THE REAL INCOME REGIME: Service providers that are subject to a 24% withholding tax may choose to be taxed on real income and therefore under the common tax regime. The tax authorities must be notified of such a decision within 15 days of the signing of the contract.

TAX TREATIES: When a tax treaty exists between Algeria and the country of residence of the service provider, the delivery of services should be taxable according to the provisions of that treaty.

However, the delivery of services physically performed in Algeria is taxable in Algeria, whether these services represent a permanent establishment according to the tax treaty or not.

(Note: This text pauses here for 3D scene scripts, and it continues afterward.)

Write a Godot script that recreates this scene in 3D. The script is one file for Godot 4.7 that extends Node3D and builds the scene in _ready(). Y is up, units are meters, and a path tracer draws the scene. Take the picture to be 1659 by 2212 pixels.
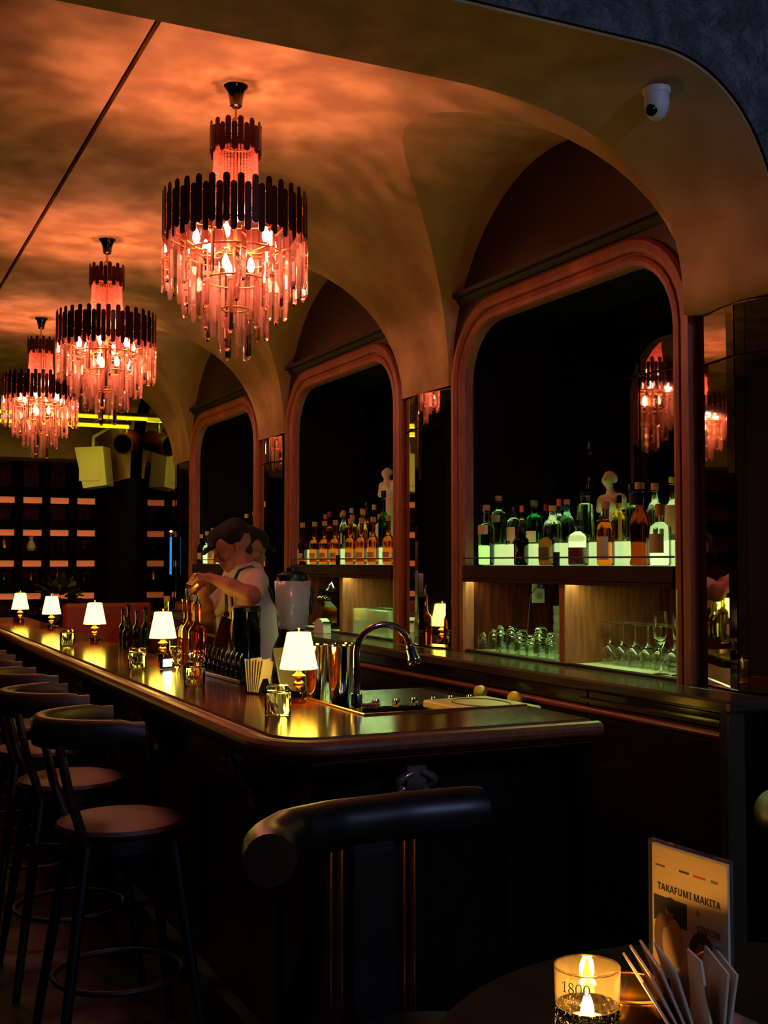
extends Node3D

var M := {}
var rng := RandomNumberGenerator.new()
const H := 3.25      # flat ceiling
const YS := 2.38     # springing of the vaults
const WX := 2.5      # face of the piers
const RC := 0.87     # cove radius
const RL := 0.83     # lunette radius
const BAYS := [-3.77, -5.91, -8.05, -10.19]
const NTH := ["first", "second", "third", "fourth", "fifth", "sixth", "seventh", "eighth", "ninth", "tenth", "eleventh", "twelfth"]

# ---------------------------------------------------------------- nodes
func numbered(called: String, parent: Node) -> String:
	if not parent.has_node(called):
		return called
	var k := 1
	while parent.has_node("%s_%03d" % [called, k]):
		k += 1
	return "%s_%03d" % [called, k]

func thing(called: String, label: String, category: String, at := Vector3.ZERO, turn := 0.0, group := "") -> Node3D:
	var o := Node3D.new()
	o.name = numbered(called, self)
	add_child(o, true)
	o.position = at
	o.rotation.y = turn
	return tag(o, label, category, group)

func tag(o: Node3D, label: String, category: String, group := "") -> Node3D:
	o.set_meta("label", label)
	o.set_meta("category", category)
	if group:
		o.set_meta("group", group)
	return o

func put(called: String, mesh: Mesh, mat: Material, parent: Node = null, xf := Transform3D()) -> MeshInstance3D:
	var p: Node = parent if parent else self
	var o := MeshInstance3D.new()
	o.name = numbered(called, p)
	o.mesh = mesh
	o.material_override = mat
	o.transform = xf
	p.add_child(o, true)
	return o

func struct(called: String, mesh: Mesh, mat: Material, parent: Node = null, xf := Transform3D()) -> MeshInstance3D:
	var o := put(called, mesh, mat, parent, xf)
	o.set_meta("kind", "structure")
	return o

func dup(src: Node3D, at: Vector3, turn: float, label: String, group := "") -> Node3D:
	var c: Node3D = src.duplicate()
	var base := String(src.name)
	if base.length() > 4 and base[-4] == "_" and base.right(3).is_valid_int():
		base = base.left(-4)
	c.name = numbered(base, self)
	add_child(c, true)
	c.position = at
	c.rotation.y = turn
	c.set_meta("label", label)
	if group:
		c.set_meta("group", group)
	return c

func omni(parent: Node, at: Vector3, color: Color, energy: float, size := 0.01) -> OmniLight3D:
	var l := OmniLight3D.new()
	l.name = numbered("glow_light", parent)
	l.position = at
	l.light_color = color
	l.light_energy = energy
	l.light_size = size
	l.omni_range = 20.0
	l.omni_attenuation = 2.0
	l.shadow_enabled = true
	parent.add_child(l, true)
	return l

# ---------------------------------------------------------------- shapes
func st() -> SurfaceTool:
	var s := SurfaceTool.new()
	s.begin(Mesh.PRIMITIVE_TRIANGLES)
	return s

func done(s: SurfaceTool) -> ArrayMesh:
	s.generate_normals()
	s.index()
	return s.commit()

func tri(s: SurfaceTool, a: Vector3, b: Vector3, c: Vector3) -> void:
	s.add_vertex(a)
	s.add_vertex(b)
	s.add_vertex(c)

func quad(s: SurfaceTool, a: Vector3, b: Vector3, c: Vector3, d: Vector3) -> void:
	tri(s, a, b, c)
	tri(s, a, c, d)

func fan(s: SurfaceTool, pts: Array, flip := false) -> void:
	var c := Vector3.ZERO
	for p in pts:
		c += p
	c /= pts.size()
	for i in pts.size():
		var a: Vector3 = pts[i]
		var b: Vector3 = pts[(i + 1) % pts.size()]
		if flip:
			tri(s, c, b, a)
		else:
			tri(s, c, a, b)

func rows(s: SurfaceTool, r: Array, closed := false, crease := false) -> void:
	# a skin over rows of equal length; crease: one smooth group per band
	for i in r.size() - 1:
		if crease:
			s.set_smooth_group(i % 30 + 1)
		var n: int = r[i].size()
		for j in (n if closed else n - 1):
			var k := (j + 1) % n
			quad(s, r[i][j], r[i + 1][j], r[i + 1][k], r[i][k])
	s.set_smooth_group(0)

func lathe(s: SurfaceTool, prof: Array, seg := 24, xf := Transform3D(), crease_deg := 38.0) -> void:
	# prof: Vector2(radius, height), listed upwards on the outside; ends on the axis close it
	var g := 1
	for i in prof.size() - 1:
		var a: Vector2 = prof[i]
		var b: Vector2 = prof[i + 1]
		if i > 0:
			var d0: Vector2 = (a - prof[i - 1]).normalized()
			var d1: Vector2 = (b - a).normalized()
			if rad_to_deg(absf(d0.angle_to(d1))) > crease_deg:
				g = g % 30 + 1
		s.set_smooth_group(g)
		for j in seg:
			var t0 := TAU * j / seg
			var t1 := TAU * (j + 1) / seg
			var p00 := xf * Vector3(a.x * cos(t0), a.y, a.x * sin(t0))
			var p01 := xf * Vector3(a.x * cos(t1), a.y, a.x * sin(t1))
			var p10 := xf * Vector3(b.x * cos(t0), b.y, b.x * sin(t0))
			var p11 := xf * Vector3(b.x * cos(t1), b.y, b.x * sin(t1))
			if a.x > 1e-5:
				tri(s, p00, p01, p11)
			if b.x > 1e-5:
				tri(s, p00, p11, p10)
	s.set_smooth_group(0)

func lathed(prof: Array, seg := 24, crease := 38.0) -> ArrayMesh:
	var s := st()
	lathe(s, prof, seg, Transform3D(), crease)
	return done(s)

func box(s: SurfaceTool, c: Vector3, size: Vector3, bev := 0.004, xf := Transform3D()) -> void:
	# a box with chamfered edges
	var h := size * 0.5
	var b: float = minf(bev, minf(h.x, minf(h.y, h.z)) * 0.49)
	s.set_smooth_group(-1)
	var f := func(v: Vector3) -> Vector3: return xf * (c + v)
	for ax in 3:
		var u := (ax + 1) % 3
		var w := (ax + 2) % 3
		for sg in [-1.0, 1.0]:
			var q := []
			for k in [[-1, -1], [1, -1], [1, 1], [-1, 1]]:
				var v := Vector3.ZERO
				v[ax] = h[ax] * sg
				v[u] = (h[u] - b) * k[0]
				v[w] = (h[w] - b) * k[1]
				q.append(f.call(v))
			if sg > 0:
				quad(s, q[0], q[3], q[2], q[1])
			else:
				quad(s, q[0], q[1], q[2], q[3])
		# edges along ax
		for a in [-1.0, 1.0]:
			for d in [-1.0, 1.0]:
				var q := []
				for k in [[0, -1], [0, 1], [1, 1], [1, -1]]:
					var v := Vector3.ZERO
					v[ax] = (h[ax] - b) * k[1]
					v[u] = (h[u] - (b if k[0] == 1 else 0.0)) * a
					v[w] = (h[w] - (0.0 if k[0] == 1 else b)) * d
					q.append(f.call(v))
				if a * d > 0:
					quad(s, q[0], q[1], q[2], q[3])
				else:
					quad(s, q[0], q[3], q[2], q[1])
	for a in [-1.0, 1.0]:
		for d in [-1.0, 1.0]:
			for e in [-1.0, 1.0]:
				var p0: Vector3 = f.call(Vector3(h.x * a, (h.y - b) * d, (h.z - b) * e))
				var p1: Vector3 = f.call(Vector3((h.x - b) * a, h.y * d, (h.z - b) * e))
				var p2: Vector3 = f.call(Vector3((h.x - b) * a, (h.y - b) * d, h.z * e))
				if a * d * e > 0:
					tri(s, p0, p2, p1)
				else:
					tri(s, p0, p1, p2)
	s.set_smooth_group(0)

func boxed(size: Vector3, bev := 0.004, c := Vector3.ZERO) -> ArrayMesh:
	var s := st()
	box(s, c, size, bev)
	return done(s)

func span(a: Vector3, b: Vector3, bev := 0.004) -> ArrayMesh:   # a box from corner to corner
	return boxed((b - a).abs(), bev, (a + b) * 0.5)

func frames(path: Array, closed := false) -> Array:
	var out := []
	var n := path.size()
	var up := Vector3.UP
	var last := Vector3.ZERO
	for i in n:
		var t: Vector3
		if closed:
			t = path[(i + 1) % n] - path[(i + n - 1) % n]
		else:
			t = path[mini(i + 1, n - 1)] - path[maxi(i - 1, 0)]
		t = t.normalized()
		if i == 0:
			up = Vector3.UP if absf(t.y) < 0.9 else Vector3.RIGHT
			last = (up - t * up.dot(t)).normalized()
		else:
			last = (last - t * last.dot(t)).normalized()
		out.append([t, last, t.cross(last)])
	return out

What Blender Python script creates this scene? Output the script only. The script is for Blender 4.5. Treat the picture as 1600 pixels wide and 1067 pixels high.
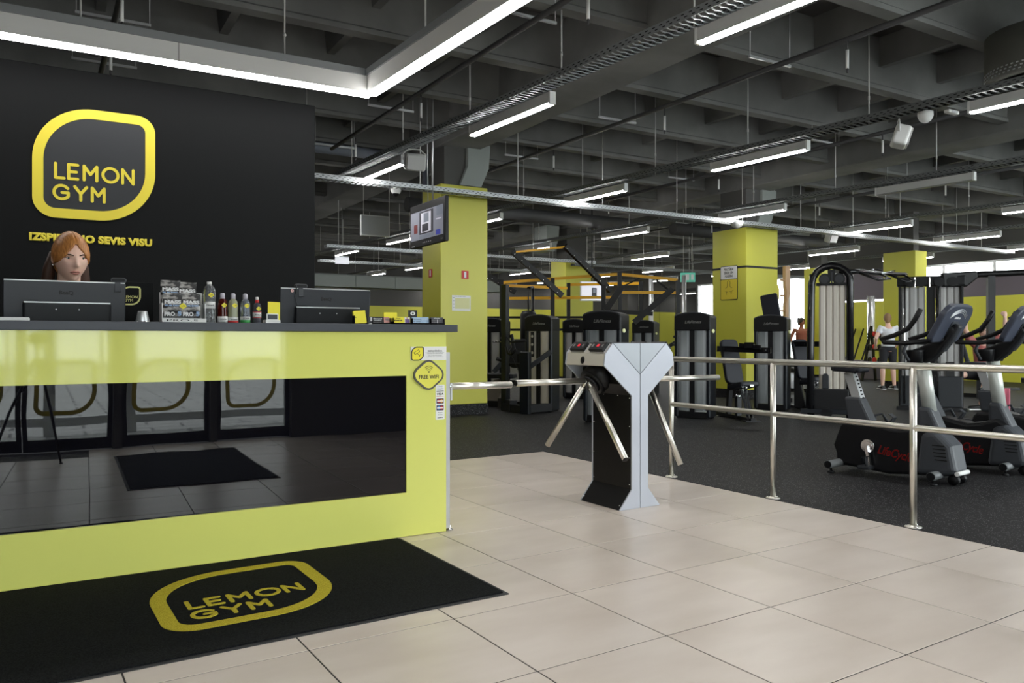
import bpy, bmesh, math, random
import numpy as np
from mathutils import Vector, Matrix, Euler

for o in list(bpy.data.objects):
    bpy.data.objects.remove(o)
SC = bpy.context.scene
COL = SC.collection
R = math.radians
PI = math.pi
random.seed(4)

# ------------------------------------------------------------------ camera, world, exposure
EYE = 1.1376
cam = bpy.data.cameras.new('camera')
cam.sensor_width = 36.0
cam.lens = 27.727
cam.shift_y = -0.0026
cam.clip_start = 0.05
cam.clip_end = 200
camo = bpy.data.objects.new('camera', cam)
COL.objects.link(camo)
camo.location = (0, 0, EYE)
camo.rotation_euler = (R(90), 0, R(-30.46))
SC.camera = camo

world = bpy.data.worlds.new('overcast_sky')
SC.world = world
world.use_nodes = True
WN = world.node_tree
bg = WN.nodes['Background']
bg.inputs['Color'].default_value = (0.93, 0.97, 1.0, 1)
bg.inputs['Strength'].default_value = 9.0

SC.view_settings.view_transform = 'Standard'
SC.view_settings.look = 'None'
SC.view_settings.gamma = 1.0
SC.view_settings.use_curve_mapping = False
SC.view_settings.exposure = 0.0
SC.cycles.sample_clamp_indirect = 6.0
SC.cycles.max_bounces = 8
SC.cycles.caustics_reflective = False
SC.cycles.caustics_refractive = False
LAMP = 62.0          # radiance of the linear lamps

# ------------------------------------------------------------------ materials
MATS = {}
def mat(name, col, rough=0.5, metal=0.0, spec=0.5, emit=0.0, emit_col=None, alpha=1.0, trans=0.0, coat=0.0, ior=1.5):
    if name in MATS:
        return MATS[name]
    m = bpy.data.materials.new(name)
    m.use_nodes = True
    b = m.node_tree.nodes['Principled BSDF']
    b.inputs['Base Color'].default_value = (*col, 1)
    b.inputs['Roughness'].default_value = rough
    b.inputs['Metallic'].default_value = metal
    b.inputs['Specular IOR Level'].default_value = spec
    b.inputs['IOR'].default_value = ior
    b.inputs['Alpha'].default_value = alpha
    b.inputs['Transmission Weight'].default_value = trans
    b.inputs['Coat Weight'].default_value = coat
    if emit:
        b.inputs['Emission Color'].default_value = (*(emit_col or col), 1)
        b.inputs['Emission Strength'].default_value = emit
    m.diffuse_color = (*col, 1)
    MATS[name] = m
    return m
def nodes(m):
    nt = m.node_tree
    return nt, nt.nodes, nt.links, nt.nodes['Principled BSDF']
def noise_col(m, c1, c2, scale, detail=4, lo=0.35, hi=0.65, coord='Object', stretch=None):
    nt, n, l, b = nodes(m)
    tc = n.new('ShaderNodeTexCoord')
    mp = n.new('ShaderNodeMapping')
    if stretch: mp.inputs['Scale'].default_value = stretch
    nz = n.new('ShaderNodeTexNoise'); nz.inputs['Scale'].default_value = scale; nz.inputs['Detail'].default_value = detail
    rp = n.new('ShaderNodeValToRGB')
    rp.color_ramp.elements[0].position = lo; rp.color_ramp.elements[0].color = (*c1, 1)
    rp.color_ramp.elements[1].position = hi; rp.color_ramp.elements[1].color = (*c2, 1)
    l.new(tc.outputs[coord], mp.inputs[0]); l.new(mp.outputs[0], nz.inputs['Vector'])
    l.new(nz.outputs[0], rp.inputs[0]); l.new(rp.outputs[0], b.inputs['Base Color'])
    return nz, rp
def bump(m, scale, strength, dist=0.01, detail=3, coord='Object', stretch=None):
    nt, n, l, b = nodes(m)
    tc = n.new('ShaderNodeTexCoord'); mp = n.new('ShaderNodeMapping')
    if stretch: mp.inputs['Scale'].default_value = stretch
    nz = n.new('ShaderNodeTexNoise'); nz.inputs['Scale'].default_value = scale; nz.inputs['Detail'].default_value = detail
    bp = n.new('ShaderNodeBump'); bp.inputs['Strength'].default_value = strength; bp.inputs['Distance'].default_value = dist
    l.new(tc.outputs[coord], mp.inputs[0]); l.new(mp.outputs[0], nz.inputs['Vector'])
    l.new(nz.outputs[0], bp.inputs['Height']); l.new(bp.outputs[0], b.inputs['Normal'])

YEL = (0.60, 0.58, 0.06)
m_yellow = mat('yellow_paint', YEL, 0.42)
m_yelgloss = mat('yellow_gloss_laminate', (0.72, 0.74, 0.19), 0.05, spec=0.4)
bump(m_yelgloss, 2.2, 0.03, 0.01, 1)
m_blackglass = mat('black_glass', (0.004, 0.004, 0.006), 0.015, spec=0.62)
bump(m_blackglass, 3.0, 0.05, 0.01, 1)
m_logo = mat('logo_yellow', (0.75, 0.62, 0.045), 0.5)
m_logodark = mat('logo_dark_inner', (0.016, 0.018, 0.022), 0.6)
m_wallblack = mat('matt_black_wall', (0.0075, 0.008, 0.0085), 0.7, spec=0.12)
bump(m_wallblack, 60, 0.05, 0.002)
m_tile = mat('beige_porcelain', (0.55, 0.48, 0.42), 0.32)
nz, rp = noise_col(m_tile, (0.60, 0.515, 0.445), (0.70, 0.615, 0.545), 1.6, 5, 0.3, 0.72, 'Object', (1.2, 3.2, 1))
nt, n_, l_, b_ = nodes(m_tile)
oi = n_.new('ShaderNodeObjectInfo'); mx = n_.new('ShaderNodeMixRGB'); mx.blend_type = 'MULTIPLY'
mr = n_.new('ShaderNodeMapRange'); mr.inputs[3].default_value = 0.965; mr.inputs[4].default_value = 1.02
va = n_.new('ShaderNodeVectorMath'); va.operation = 'ADD'
l_.new(oi.outputs['Random'], mr.inputs[0]); mx.inputs[0].default_value = 1
l_.new(rp.outputs[0], mx.inputs[1]); l_.new(mr.outputs[0], mx.inputs[2]); l_.new(mx.outputs[0], b_.inputs['Base Color'])
mp_ = [x for x in n_ if x.type == 'MAPPING'][0]
sc_ = n_.new('ShaderNodeVectorMath'); sc_.operation = 'SCALE'; sc_.inputs['Scale'].default_value = 37.0
cb = n_.new('ShaderNodeCombineXYZ')
for k in range(3): l_.new(oi.outputs['Random'], cb.inputs[k])
l_.new(cb.outputs[0], sc_.inputs[0]); l_.new(sc_.outputs[0], mp_.inputs['Location'])

m_rubber = mat('black_rubber_flooring', (0.02, 0.02, 0.022), 0.6, spec=0.22)
nt, n_, l_, b_ = nodes(m_rubber)
tc = n_.new('ShaderNodeTexCoord')
vo = n_.new('ShaderNodeTexVoronoi'); vo.inputs['Scale'].default_value = 150
w1 = n_.new('ShaderNodeTexWhiteNoise')
gt = n_.new('ShaderNodeMath'); gt.operation = 'GREATER_THAN'; gt.inputs[1].default_value = 0.86
lt = n_.new('ShaderNodeMath'); lt.operation = 'LESS_THAN'; lt.inputs[1].default_value = 0.42
mu = n_.new('ShaderNodeMath'); mu.operation = 'MULTIPLY'
mxr = n_.new('ShaderNodeMixRGB'); mxr.inputs[1].default_value = (0.0105, 0.0098, 0.0106, 1); mxr.inputs[2].default_value = (0.26, 0.26, 0.27, 1)
l_.new(tc.outputs['Object'], vo.inputs['Vector']); l_.new(vo.outputs['Color'], w1.inputs['Vector'])
l_.new(w1.outputs['Value'], gt.inputs[0]); l_.new(vo.outputs['Distance'], lt.inputs[0])
l_.new(gt.outputs[0], mu.inputs[0]); l_.new(lt.outputs[0], mu.inputs[1]); l_.new(mu.outputs[0], mxr.inputs[0])
l_.new(mxr.outputs[0], b_.inputs['Base Color'])
bump(m_rubber, 120, 0.15, 0.003)

m_grout = mat('grout', (0.03, 0.026, 0.022), 0.9)
m_concrete = mat('grey_painted_concrete', (0.15, 0.15, 0.146), 0.75, spec=0.25)
noise_col(m_concrete, (0.165, 0.165, 0.16), (0.235, 0.235, 0.228), 1.3, 5)
m_concrete_d = mat('dark_painted_concrete', (0.11, 0.108, 0.104), 0.8, spec=0.2)
m_duct = mat('grey_green_duct', (0.30, 0.33, 0.31), 0.6)
m_pipe = mat('dark_pipe', (0.06, 0.06, 0.062), 0.6)
m_pipeblue = mat('blue_grey_pipe', (0.20, 0.22, 0.27), 0.55)
m_alu = mat('aluminium_profile', (0.62, 0.63, 0.64), 0.35, 0.6)
m_lampcase = mat('lamp_housing', (0.62, 0.62, 0.60), 0.45, 0.3)
m_white = mat('white_plastic', (0.8, 0.8, 0.78), 0.4)
m_glow = mat('lamp_diffuser', (1, 1, 1), 0.5, emit=LAMP, emit_col=(1.0, 0.985, 0.96))
m_glowl = mat('corner_lamp_diffuser', (1, 1, 1), 0.5, emit=LAMP*.44, emit_col=(1.0, 0.985, 0.96))
m_off = mat('unlit_diffuser', (0.30, 0.30, 0.29), 0.4)
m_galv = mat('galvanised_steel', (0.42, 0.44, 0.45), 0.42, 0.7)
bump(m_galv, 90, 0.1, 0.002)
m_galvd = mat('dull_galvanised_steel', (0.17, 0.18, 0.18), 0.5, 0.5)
m_slot = mat('dark_slot', (0.01, 0.01, 0.01), 0.9)
m_rod = mat('hanger_rod_steel', (0.62, 0.62, 0.60), 0.5, 0.2)
m_whitecase = mat('white_lamp_profile', (0.86, 0.86, 0.84), 0.4)
m_steel = mat('brushed_stainless', (0.80, 0.77, 0.70), 0.36, 1.0)
m_chrome = mat('chrome', (0.75, 0.75, 0.76), 0.12, 1.0)
m_silver = mat('silver_powder_coat', (0.46, 0.48, 0.54), 0.45, 0.2)
m_silver2 = mat('silver_grey_inlay', (0.33, 0.35, 0.38), 0.42, 0.3)
m_beigebox = mat('warm_grey_powder_coat', (0.52, 0.49, 0.43), 0.45)
m_blackpc = mat('black_powder_coat', (0.008, 0.0075, 0.0075), 0.4, spec=.25)
m_blackpl = mat('black_plastic', (0.007, 0.007, 0.008), 0.45, spec=.3)
m_blackgl = mat('black_gloss_paint', (0.008, 0.008, 0.009), 0.2, spec=.4)
m_darkgrey = mat('dark_grey_plastic', (0.022, 0.024, 0.028), 0.5, spec=.35)
m_midgrey = mat('mid_grey_plastic', (0.050, 0.054, 0.062), 0.45, spec=.4)
m_consoleg = mat('console_blue_grey', (0.045, 0.052, 0.075), 0.45, spec=.4)
m_navy = mat('dark_navy_steel', (0.008, 0.010, 0.014), 0.35, spec=.4)
m_pad = mat('black_vinyl_pad', (0.011, 0.012, 0.018), 0.5, spec=.35)
m_shroud = mat('smoked_shroud', (0.30, 0.32, 0.33), 0.28, spec=0.5)
noise_col(m_shroud, (0.17, 0.19, 0.20), (0.42, 0.44, 0.45), 1.1, 2, 0.3, 0.7, 'Object', (2.0, 2.0, 1.0))
m_shroudb = mat('beige_shroud', (0.52, 0.48, 0.42), 0.4)
m_shroudw = mat('pale_grey_shroud', (0.40, 0.39, 0.38), 0.35)
m_slab = mat('slate_grey_laminate', (0.050, 0.056, 0.070), 0.45, spec=.4)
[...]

According to that same interpretation, services physically performed outside of Algeria by the headquarters of the corporation are not taxable in Algeria, but only in the location of the said headquarters.

THE CONSTRUCTION REGIME: Non-resident foreign corporations performing a construction contract or an engineering, procurement and construction contract are subject to ordinary tax arrangements and are taxed on their actual income. In the absence of a tax treaty, the same taxes as in the common regime are due on the corporation’s entire sales recorded as part of the contract. IBS is paid in monthly installments of 0.5% of recorded sales.

Establishments must be registered with the Algerian tax authorities in the month following the signing of the contract, keep accounting records based on actual income and submit monthly and annual tax declarations as domestic corporations are required to do. A construction or assembly site may be considered a permanent establishment if it exceeds the length of time provided for in the treaty (three to six months).

When the foreign corporation is deemed to have a permanent establishment within the country, its attributed earnings are taxed in Algeria. Equipment and services that arrive from outside Algeria may not be attributed to the permanent establishment.

To not be attributable to the establishment, those contract components must be billed separately from other components by the corporation’s external headquarters so as to not be liable for tax in Algeria.